MSSM Predictions for the Electric Dipole Moment of the $^{199}$Hg Atom

TL;DR

This paper calculates how CP-violating phases in the MSSM affect the electric dipole moment of the $^{199}$Hg atom, providing new constraints on these phases with fewer uncertainties than neutron EDM calculations.

Contribution

It introduces a precise calculation of the MSSM's CP-violating effects on the mercury atom's EDM, offering stronger constraints on MSSM parameters than previous neutron or electron EDM limits.

Findings

Mercury EDM constraints are more restrictive in some MSSM regions.

Calculated Schiff moments are less affected by QCD uncertainties.

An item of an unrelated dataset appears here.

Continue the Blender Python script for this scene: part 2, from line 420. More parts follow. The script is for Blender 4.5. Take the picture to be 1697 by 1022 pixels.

Combined EDM measurements limit MSSM CP-violating phases effectively.

Abstract

The Minimal Supersymmetric Standard Model can possess several CP-violating phases beyond the conventional Cabibo-Kobayashi-Maskawa phase. We calculate the contribution of these phases to T-violating nuclear forces. These forces induce a Schiff moment in the $^{199}$Hg nucleus, which is strongly limited by experiments aimed at the detection of the electric dipole moment of the mercury atom. The result for $d_{Hg}$ is found to be very sensitive to the CP-violating phases of the MSSM and the calculation carries far fewer QCD uncertainties than the corresponding calculation of the neutron EDM. In certain regions of the MSSM parameter space, the limit from the mercury EDM is stronger than previous constraints based on either the neutron or electron EDMs. We present combined constraints from the mercury and electron EDMs to limit both CP-violating phases of the MSSM. We also present limits in mSUGRA models with unified gaugino and scalar masses at the GUT scale.